Combustion of hydrocarbon fuels in a bubbling fluidized bed

Abstract A laboratory size quartz reactor has been used to burn methane, LPG (liquid petroleum gas) and aromatic hydrocarbon vapors in a bubbling fluidized bed. Most measurements and observations were made for lean mixtures of fuel and air with quartz sand in the bed, but in some experiments NO, NO2, or CCl4 were introduced with the fuel, the stoichiometry was varied or the bed material changed. The quantities monitored were the bed temperature at two levels and the freeboard concentrations of O2, CO2, CO, NO, NO2, and in some runs, of hydrocarbons.

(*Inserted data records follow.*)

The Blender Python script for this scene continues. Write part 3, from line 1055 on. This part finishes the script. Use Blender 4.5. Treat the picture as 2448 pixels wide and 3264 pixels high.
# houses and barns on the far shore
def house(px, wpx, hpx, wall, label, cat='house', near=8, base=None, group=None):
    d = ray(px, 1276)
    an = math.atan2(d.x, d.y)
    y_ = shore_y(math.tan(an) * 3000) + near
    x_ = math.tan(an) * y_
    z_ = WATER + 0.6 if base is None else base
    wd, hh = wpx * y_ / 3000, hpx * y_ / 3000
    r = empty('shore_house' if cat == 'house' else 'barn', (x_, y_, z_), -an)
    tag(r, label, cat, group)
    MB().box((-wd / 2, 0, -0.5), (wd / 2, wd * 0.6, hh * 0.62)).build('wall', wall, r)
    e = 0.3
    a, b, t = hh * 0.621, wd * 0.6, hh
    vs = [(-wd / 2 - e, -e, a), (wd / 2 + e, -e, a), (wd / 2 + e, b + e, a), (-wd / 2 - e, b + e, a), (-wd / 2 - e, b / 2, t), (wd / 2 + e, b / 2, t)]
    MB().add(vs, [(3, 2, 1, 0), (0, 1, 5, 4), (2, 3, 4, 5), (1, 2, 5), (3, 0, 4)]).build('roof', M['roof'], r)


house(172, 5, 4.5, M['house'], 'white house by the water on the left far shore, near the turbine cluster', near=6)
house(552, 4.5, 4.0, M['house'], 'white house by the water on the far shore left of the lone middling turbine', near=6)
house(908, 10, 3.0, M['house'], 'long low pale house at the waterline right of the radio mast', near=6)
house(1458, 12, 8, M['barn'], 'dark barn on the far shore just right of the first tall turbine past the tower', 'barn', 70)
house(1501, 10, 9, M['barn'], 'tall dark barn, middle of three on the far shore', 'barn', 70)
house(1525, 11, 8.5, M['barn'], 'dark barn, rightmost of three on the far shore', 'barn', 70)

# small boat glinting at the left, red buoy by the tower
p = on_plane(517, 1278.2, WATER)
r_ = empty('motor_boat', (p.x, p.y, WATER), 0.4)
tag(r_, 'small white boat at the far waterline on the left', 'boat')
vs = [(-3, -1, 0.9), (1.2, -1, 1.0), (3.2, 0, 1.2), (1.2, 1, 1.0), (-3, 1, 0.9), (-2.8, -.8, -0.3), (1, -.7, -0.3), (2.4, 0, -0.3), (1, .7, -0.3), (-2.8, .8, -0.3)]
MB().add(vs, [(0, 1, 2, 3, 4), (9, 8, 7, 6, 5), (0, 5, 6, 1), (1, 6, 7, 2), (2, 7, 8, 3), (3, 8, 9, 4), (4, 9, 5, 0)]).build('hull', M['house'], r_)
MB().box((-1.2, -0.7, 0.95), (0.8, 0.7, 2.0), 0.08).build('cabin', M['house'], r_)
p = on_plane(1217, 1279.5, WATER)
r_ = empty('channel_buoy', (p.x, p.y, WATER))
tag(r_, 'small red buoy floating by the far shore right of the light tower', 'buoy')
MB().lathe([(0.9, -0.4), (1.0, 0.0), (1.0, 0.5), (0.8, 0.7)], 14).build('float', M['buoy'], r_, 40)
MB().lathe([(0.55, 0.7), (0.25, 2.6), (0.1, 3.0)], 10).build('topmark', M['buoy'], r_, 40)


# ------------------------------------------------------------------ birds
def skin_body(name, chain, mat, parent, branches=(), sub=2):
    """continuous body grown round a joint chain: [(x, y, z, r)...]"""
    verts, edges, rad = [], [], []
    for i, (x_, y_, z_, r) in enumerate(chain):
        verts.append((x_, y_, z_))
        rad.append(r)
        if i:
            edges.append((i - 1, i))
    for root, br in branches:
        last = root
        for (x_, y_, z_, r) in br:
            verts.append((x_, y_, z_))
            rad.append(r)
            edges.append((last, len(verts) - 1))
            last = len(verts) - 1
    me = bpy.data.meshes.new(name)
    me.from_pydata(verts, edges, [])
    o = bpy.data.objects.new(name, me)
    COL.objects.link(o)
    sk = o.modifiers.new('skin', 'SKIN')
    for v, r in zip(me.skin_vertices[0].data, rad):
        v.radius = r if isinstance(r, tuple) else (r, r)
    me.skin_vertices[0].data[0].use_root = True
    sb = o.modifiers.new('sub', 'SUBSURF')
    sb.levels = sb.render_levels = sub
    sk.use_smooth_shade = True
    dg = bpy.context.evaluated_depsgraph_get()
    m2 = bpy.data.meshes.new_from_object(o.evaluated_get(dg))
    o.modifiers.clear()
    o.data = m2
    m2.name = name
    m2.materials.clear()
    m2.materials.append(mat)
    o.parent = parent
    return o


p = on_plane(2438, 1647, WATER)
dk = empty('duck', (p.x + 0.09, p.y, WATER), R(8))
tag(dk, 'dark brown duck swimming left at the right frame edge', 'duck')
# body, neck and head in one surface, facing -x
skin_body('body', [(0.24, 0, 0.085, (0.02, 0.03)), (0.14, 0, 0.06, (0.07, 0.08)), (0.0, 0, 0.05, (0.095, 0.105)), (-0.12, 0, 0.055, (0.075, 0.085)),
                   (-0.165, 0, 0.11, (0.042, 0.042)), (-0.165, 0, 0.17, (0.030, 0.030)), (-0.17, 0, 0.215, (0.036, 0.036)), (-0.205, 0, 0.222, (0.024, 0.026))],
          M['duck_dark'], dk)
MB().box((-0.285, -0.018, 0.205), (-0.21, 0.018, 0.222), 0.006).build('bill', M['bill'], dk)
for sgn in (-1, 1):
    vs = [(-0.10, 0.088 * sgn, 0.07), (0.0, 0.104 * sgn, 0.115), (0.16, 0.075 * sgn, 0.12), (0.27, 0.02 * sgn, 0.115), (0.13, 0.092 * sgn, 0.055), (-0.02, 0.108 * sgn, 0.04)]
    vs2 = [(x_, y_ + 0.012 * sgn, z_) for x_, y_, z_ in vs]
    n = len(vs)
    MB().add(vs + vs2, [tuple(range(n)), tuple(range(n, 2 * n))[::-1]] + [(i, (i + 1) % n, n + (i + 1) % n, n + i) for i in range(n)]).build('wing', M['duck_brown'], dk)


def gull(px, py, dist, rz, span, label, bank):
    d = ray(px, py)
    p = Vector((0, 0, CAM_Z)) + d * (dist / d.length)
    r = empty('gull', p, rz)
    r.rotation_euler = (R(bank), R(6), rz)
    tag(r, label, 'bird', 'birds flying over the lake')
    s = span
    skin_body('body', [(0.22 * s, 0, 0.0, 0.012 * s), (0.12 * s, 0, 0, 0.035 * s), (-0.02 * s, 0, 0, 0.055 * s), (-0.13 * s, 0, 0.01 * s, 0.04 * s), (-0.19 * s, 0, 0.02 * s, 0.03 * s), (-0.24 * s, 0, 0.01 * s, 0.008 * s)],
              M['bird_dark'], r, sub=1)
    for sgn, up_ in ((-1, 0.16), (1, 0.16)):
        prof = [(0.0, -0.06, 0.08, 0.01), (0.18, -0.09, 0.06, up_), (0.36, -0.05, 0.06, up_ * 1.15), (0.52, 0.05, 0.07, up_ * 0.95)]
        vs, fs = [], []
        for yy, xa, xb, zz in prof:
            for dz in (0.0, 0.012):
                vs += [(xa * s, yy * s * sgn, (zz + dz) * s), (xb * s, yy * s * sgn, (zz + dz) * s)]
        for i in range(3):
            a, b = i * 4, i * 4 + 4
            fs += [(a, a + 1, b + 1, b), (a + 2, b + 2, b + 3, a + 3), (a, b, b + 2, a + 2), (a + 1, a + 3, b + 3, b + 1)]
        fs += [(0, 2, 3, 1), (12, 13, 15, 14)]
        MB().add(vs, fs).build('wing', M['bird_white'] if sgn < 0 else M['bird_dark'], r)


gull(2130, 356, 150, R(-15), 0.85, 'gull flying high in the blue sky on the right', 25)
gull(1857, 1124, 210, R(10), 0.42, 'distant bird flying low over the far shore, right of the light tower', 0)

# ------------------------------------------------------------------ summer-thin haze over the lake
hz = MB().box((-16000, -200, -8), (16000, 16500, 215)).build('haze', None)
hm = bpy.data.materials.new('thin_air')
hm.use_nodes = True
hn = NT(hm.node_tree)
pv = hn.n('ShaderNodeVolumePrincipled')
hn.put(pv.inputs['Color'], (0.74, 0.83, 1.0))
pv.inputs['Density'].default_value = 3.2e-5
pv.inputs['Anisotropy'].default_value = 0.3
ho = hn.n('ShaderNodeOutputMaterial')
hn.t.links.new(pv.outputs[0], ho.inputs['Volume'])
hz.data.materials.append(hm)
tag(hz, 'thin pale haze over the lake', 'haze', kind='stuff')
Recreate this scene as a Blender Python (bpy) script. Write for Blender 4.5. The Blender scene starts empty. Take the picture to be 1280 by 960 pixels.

An attempt was made to relate the measurements to the sound level and to visual observations. The results obtained suggest that with the air excess, λ, constant at 1.4 and with the bed at above ∼850 °C, the fuel can be fully oxidized and [CO] very low. [NO] is also low and does not increase even if the temperature is raised by another 150 to 200 °C. However, such a stable combustion process can be perturbed by adding a chemical inhibitor. With a suitable bed material it is possible to lower [CO] and [NO] in the freeboard to ∼1 ppm. At lower temperatures, with [CO] high, the conversion of NO to NO2 takes place. Most of the observations are consistent with the dominance of gas-phase reactions in the bubbles, but some effects can only be accounted for by the participation of heterogeneous chemical reactions.